Scientists at the Princeton Plasma Physics Laboratory (PPPL) have used the Summit supercomputer at the Department of Energy’s Oak Ridge National Laboratory (ORNL) to simulate a potential solution to the problem of runaway electrons in fusion reactors.
Fusion energy has long been hailed as the “holy grail” of clean energy. However, the problem of runaway electrons has been a major hurdle in realizing the nuclear fusion process.
The latest simulations could be a massive step in this regard. It could pave the way for the successful operation of ITER, the world’s largest nuclear fusion reactor under construction in France.
Alfvén waves could be a solution
Runaway electrons are negatively charged particles that can be generated during fusion reactions. These electrons can be accelerated to high energies and can significantly damage the reactor walls and potentially derail the entire fusion process.
“These electrons can possess as much as 100,000 times more energy than the bulk electron population, so the beam becomes highly energetic and can cause significant damage,” said Chang Liu, lead author of the study.

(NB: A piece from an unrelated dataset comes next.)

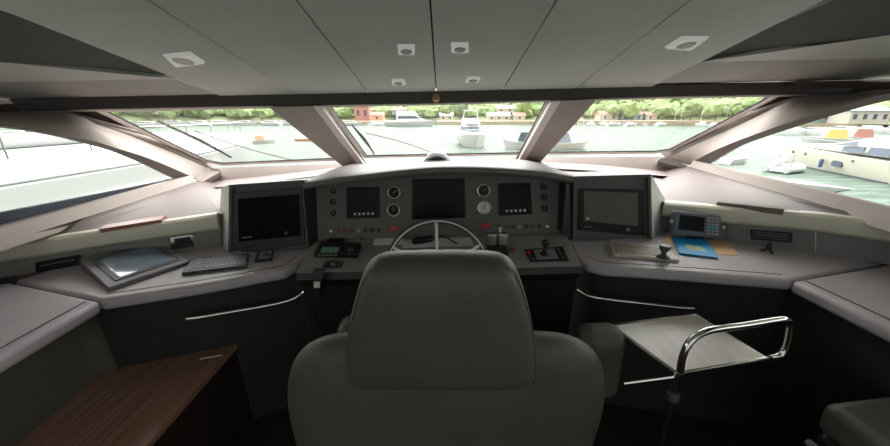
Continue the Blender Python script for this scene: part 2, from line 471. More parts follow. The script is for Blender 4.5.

The simulations on Summit showed that a type of electromagnetic wave, called an Alfvén wave, can scatter runaway electrons and prevent them from forming a damaging beam.
Notably, the Alfvén wave is a ripple-like fluctuation in the magnetic field that permeates the plasma.
The latest findings could lead to the development of new methods to control runaway electrons in fusion reactors. The waves disperse the electrons, reducing their energy and preventing them from causing harm.
“It’s like clearing snow from the mountain slope to prevent an avalanche,” remarked Liu. “We hope to adapt this phenomenon into a solution that can help ITER.”
Summit supercomputer enables simulations
The simulations were performed on Summit, which is one of the world’s fastest supercomputers. Summit is capable of more than 200 quadrillion calculations per second.
“These simulations would have taken at least 30 times longer on a regular CPU-based machine,” Liu added.
“This was the first model of its kind. Simulating these electrons is extremely difficult because we’re talking about a large number of particles — as many as a quintillion or more — moving near the speed of light.”
The findings from the simulations align with the results of limited experiments at the DOE’s D-III National Fusion Facility.
A crucial finding
The next steps include incorporating other potential scenarios into the model. Liu said he’s working with experts at the Oak Ridge Leadership Computing Facility to optimize the code for Frontier, the successor to Summit. Frontier is capable of more than 1 quintillion calculations per second.
“With the computational power and huge memory available with Frontier, we can include more particles and their interactions in the model and simulate the whole process in a much more realistic way,” Liu concluded.
“We hope our work can help lead the way into a promising future of clean nuclear energy.”
Since there are also several other challenges that need to be addressed for the successful realization of nuclear fusion, these findings could be crucial.